DATA LISTING:
------------------------------------------------

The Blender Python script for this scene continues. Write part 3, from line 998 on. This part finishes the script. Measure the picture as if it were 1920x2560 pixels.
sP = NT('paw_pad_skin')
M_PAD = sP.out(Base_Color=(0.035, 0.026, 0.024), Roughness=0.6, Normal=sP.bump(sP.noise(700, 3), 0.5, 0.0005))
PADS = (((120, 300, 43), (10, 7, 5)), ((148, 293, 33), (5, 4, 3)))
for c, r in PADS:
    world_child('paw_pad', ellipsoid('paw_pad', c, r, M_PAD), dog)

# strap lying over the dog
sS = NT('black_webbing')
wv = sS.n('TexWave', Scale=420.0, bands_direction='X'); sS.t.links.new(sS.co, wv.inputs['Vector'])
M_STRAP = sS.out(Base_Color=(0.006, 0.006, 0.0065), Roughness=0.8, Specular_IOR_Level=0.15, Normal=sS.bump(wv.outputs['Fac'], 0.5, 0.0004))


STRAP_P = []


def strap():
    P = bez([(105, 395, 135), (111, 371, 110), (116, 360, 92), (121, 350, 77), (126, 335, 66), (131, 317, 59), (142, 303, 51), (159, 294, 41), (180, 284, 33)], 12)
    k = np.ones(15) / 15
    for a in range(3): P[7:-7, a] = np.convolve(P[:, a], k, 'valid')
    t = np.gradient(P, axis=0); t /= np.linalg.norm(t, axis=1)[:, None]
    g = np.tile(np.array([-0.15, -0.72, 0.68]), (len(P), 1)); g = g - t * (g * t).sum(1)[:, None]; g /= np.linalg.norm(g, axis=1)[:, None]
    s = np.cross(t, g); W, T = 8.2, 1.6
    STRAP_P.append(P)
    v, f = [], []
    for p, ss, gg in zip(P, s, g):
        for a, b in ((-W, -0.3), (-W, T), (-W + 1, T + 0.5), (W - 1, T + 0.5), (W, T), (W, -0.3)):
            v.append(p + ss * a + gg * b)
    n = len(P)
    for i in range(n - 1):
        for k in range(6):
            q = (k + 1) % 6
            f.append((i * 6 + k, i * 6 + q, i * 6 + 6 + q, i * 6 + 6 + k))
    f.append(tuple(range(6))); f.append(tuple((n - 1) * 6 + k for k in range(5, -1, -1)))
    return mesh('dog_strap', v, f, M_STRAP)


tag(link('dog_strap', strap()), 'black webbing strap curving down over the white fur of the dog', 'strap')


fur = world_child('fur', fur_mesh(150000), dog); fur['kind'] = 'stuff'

------------------------------------------------

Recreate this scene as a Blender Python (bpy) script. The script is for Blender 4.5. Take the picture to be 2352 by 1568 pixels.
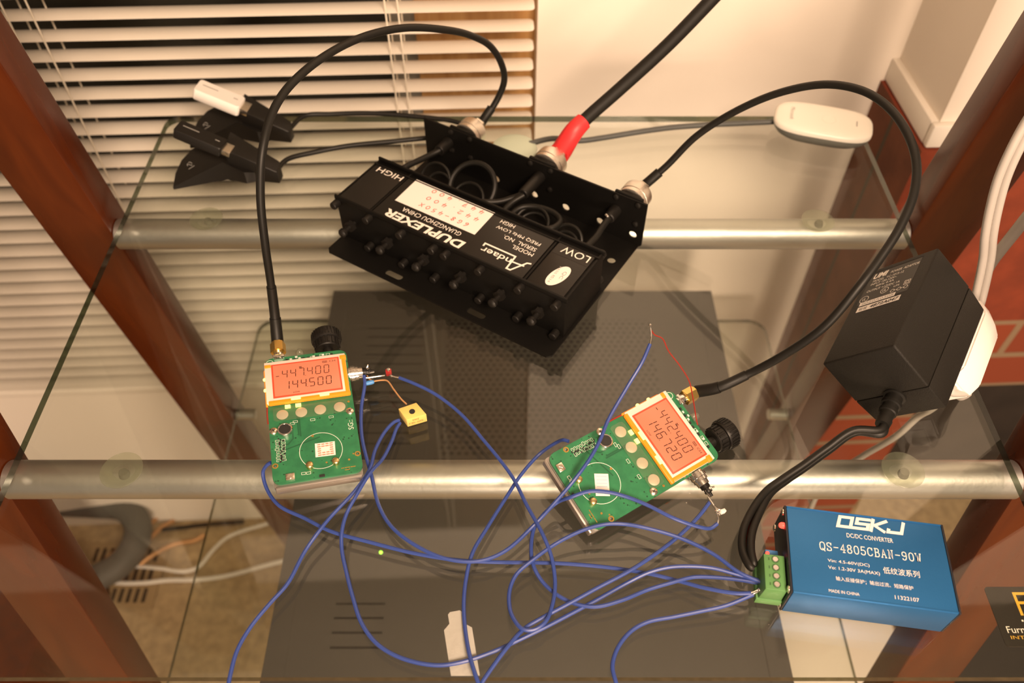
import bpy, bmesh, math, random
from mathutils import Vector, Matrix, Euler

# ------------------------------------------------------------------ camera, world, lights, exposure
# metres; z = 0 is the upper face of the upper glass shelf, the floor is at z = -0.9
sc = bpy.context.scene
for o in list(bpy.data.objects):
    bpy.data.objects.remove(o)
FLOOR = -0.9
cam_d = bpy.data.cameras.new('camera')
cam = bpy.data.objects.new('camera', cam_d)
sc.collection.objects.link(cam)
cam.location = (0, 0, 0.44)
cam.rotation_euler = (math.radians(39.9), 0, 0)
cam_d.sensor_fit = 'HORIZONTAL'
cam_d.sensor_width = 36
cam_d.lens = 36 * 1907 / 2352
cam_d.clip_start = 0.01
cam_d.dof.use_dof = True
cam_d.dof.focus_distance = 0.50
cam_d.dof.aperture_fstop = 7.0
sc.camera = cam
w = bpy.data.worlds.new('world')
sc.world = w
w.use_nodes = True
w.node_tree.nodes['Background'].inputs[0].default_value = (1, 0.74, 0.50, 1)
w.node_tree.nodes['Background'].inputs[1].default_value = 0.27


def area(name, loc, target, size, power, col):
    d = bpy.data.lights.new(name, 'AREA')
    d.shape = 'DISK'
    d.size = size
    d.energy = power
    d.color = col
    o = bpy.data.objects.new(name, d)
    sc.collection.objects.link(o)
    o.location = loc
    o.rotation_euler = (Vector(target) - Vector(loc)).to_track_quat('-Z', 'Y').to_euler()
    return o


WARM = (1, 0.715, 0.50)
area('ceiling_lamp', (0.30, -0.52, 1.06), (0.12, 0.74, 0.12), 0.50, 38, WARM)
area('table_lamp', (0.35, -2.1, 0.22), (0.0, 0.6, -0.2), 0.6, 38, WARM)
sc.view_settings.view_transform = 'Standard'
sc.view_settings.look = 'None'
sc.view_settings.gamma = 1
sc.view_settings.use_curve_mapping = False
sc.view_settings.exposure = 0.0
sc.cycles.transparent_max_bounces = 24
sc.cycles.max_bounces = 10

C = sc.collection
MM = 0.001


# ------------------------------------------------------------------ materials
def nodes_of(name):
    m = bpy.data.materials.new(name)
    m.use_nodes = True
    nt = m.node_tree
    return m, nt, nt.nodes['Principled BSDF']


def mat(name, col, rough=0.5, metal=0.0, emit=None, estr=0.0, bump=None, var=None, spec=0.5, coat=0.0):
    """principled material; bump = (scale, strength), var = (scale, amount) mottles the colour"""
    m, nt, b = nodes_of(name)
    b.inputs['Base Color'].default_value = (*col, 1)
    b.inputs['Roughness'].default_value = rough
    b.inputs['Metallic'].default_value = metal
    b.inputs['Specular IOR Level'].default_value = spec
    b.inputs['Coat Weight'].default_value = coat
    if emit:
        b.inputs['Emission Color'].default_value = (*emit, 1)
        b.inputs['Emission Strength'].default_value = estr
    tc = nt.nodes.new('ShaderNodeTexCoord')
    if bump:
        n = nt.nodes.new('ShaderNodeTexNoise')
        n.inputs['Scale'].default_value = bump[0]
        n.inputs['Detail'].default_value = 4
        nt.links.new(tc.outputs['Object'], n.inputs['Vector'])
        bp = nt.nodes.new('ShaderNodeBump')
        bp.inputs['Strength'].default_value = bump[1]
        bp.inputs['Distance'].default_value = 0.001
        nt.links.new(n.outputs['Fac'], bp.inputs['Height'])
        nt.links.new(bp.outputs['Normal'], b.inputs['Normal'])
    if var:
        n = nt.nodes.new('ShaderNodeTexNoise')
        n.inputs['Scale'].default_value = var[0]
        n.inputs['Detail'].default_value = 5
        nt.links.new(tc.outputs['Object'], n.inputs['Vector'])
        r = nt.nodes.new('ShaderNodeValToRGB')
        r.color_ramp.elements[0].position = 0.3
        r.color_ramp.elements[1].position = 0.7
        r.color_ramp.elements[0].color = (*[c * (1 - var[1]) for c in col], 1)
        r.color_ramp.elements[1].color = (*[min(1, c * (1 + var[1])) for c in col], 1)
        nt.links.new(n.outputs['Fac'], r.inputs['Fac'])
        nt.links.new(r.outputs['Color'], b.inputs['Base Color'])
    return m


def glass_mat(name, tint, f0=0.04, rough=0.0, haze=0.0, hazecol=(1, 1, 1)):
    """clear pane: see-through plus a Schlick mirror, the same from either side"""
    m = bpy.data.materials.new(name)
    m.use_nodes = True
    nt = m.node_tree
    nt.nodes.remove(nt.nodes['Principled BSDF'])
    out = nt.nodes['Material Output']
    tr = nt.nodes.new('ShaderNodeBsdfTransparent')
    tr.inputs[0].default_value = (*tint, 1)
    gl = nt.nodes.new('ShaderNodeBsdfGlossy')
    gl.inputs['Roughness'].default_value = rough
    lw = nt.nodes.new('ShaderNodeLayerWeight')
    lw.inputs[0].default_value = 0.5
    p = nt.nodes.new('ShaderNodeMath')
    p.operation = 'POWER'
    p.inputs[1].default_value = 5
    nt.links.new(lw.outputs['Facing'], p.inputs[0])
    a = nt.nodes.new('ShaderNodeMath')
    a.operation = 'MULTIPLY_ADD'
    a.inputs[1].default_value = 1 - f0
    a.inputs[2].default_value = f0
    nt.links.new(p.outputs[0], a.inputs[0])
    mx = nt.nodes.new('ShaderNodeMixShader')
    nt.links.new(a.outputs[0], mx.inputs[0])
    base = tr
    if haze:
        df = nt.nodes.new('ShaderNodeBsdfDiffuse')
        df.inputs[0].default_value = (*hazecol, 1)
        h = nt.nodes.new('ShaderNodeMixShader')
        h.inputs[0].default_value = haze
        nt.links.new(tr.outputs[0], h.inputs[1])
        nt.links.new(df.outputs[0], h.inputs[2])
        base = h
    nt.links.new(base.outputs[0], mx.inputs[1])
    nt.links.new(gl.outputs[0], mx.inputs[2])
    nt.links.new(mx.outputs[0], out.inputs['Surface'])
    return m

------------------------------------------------

EXERCISE DETAILS: Repeat, word for word, the lines of the material above from the one holding "Recreate this scene" through the one holding "from mathutils import Vector, Matrix, Euler". Leave out pictures.

PROBLEM SOLUTION:
Recreate this scene as a Blender Python (bpy) script. The script is for Blender 4.5. Take the picture to be 2352 by 1568 pixels.
import bpy, bmesh, math, random
from mathutils import Vector, Matrix, Euler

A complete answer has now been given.